If anything, accounts of the radicalization of former detainees underscore the need for a full, independent, investigation into the U.S. government’s detention and interrogation program to find out where things went wrong, make sure the same mistakes aren’t repeated and hold those responsible accountable.  

President Obama has the power to make it all happen. Let him know you want him to.

14 Reasons for Accountability

Below is a list of 14 reasons why I think it’s important to thoroughly investigate interrogation and detention practices and policies since 9/11/01 and to initiate criminal prosecutions where evidence is developed that warrants prosecution.

1.  President Obama has said he wants to look forward rather than backward.  This implies a false dichotomy between the two.  Without examining the past, we cannot fully understand how to ensure that whether the US government follows the law is not left up to the whim of the current occupant of the White House.  A thorough investigation will provide information needed to determine whether and which policy/regulatory/statutory changes are needed to prevent recurrences of bad practices.

2.  President Obama has also said that “no one is above the law.”  By failing to thoroughly investigate the practices of the last 8 years, he would be saying that, in fact, some people ARE above the law.

3.  The investigations that have been conducted by the Bush administration were inadequate.  They were all limited in scope and failed to look up the chain of command.

4.  A thorough investigation would restore the public’s trust by showing that the government is not trying to hide the facts.

5.  The government is legally required to prosecute grave breaches of the Geneva Conventions.  Failing to do so would, in and of itself, be unlawful.

6.  Real accountability demonstrates the government’s seriousness about changing course, as well as the seriousness with which the government views the offenses.

7.  It is a way of demonstrating support for rank-and-file soldiers by showing that no one is above the law and that scape-goating low-level soldiers is not acceptable.  Emphasizes that officers and civilian leaders who set policy are accountable for issuing clear and lawful orders to their subordinates.

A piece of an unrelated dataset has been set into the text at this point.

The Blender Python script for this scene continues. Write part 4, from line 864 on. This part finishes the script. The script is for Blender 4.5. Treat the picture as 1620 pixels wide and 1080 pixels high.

8.  Will help restore the reputation and influence of the U.S. in the world.

9.  Assures other countries that U.S. speaks from a position of moral authority when asking them to respect the human rights of U.S. personnel.

10.  Those who suffered torture, cruel treatment, and arbitrary detention are entitled to see those responsible brought to justice, as part of their healing process.  They are also entitled to reparations, and those not guilty of any offenses are entitled to have their names cleared.  Justice can defuse anger of victims and those who might seek vengeance on their behalf.

11.  Without the threat of prosecution, perpetrators are unlikely to be forthcoming about their actions.  There is little evidence from the experience of other countries that offering pardons or amnesties motivates perpetrators to volunteer inculpatory information.

12.  Even many countries that initially granted amnesty for human rights crimes because they thought prosecutions would be too divisive subsequently revoked the amnesty (e.g., Argentina).

13.  Prosecutions are a way of affirming that the crimes prosecuted are an injury to society, not just to the individual victims.

14.  Investigations and criminal prosecutions, where warranted, can help deter future crimes.  Bush administration officials, including Vice President Cheney and CIA Director Hayden, continue to aggressively defend the use of waterboarding and other harsh interrogation tactics.  If people with similar values and perspectives come to power again in the future, there is every reason to think they will resort to the same illegal practices, unless there are serious consequences for doing so.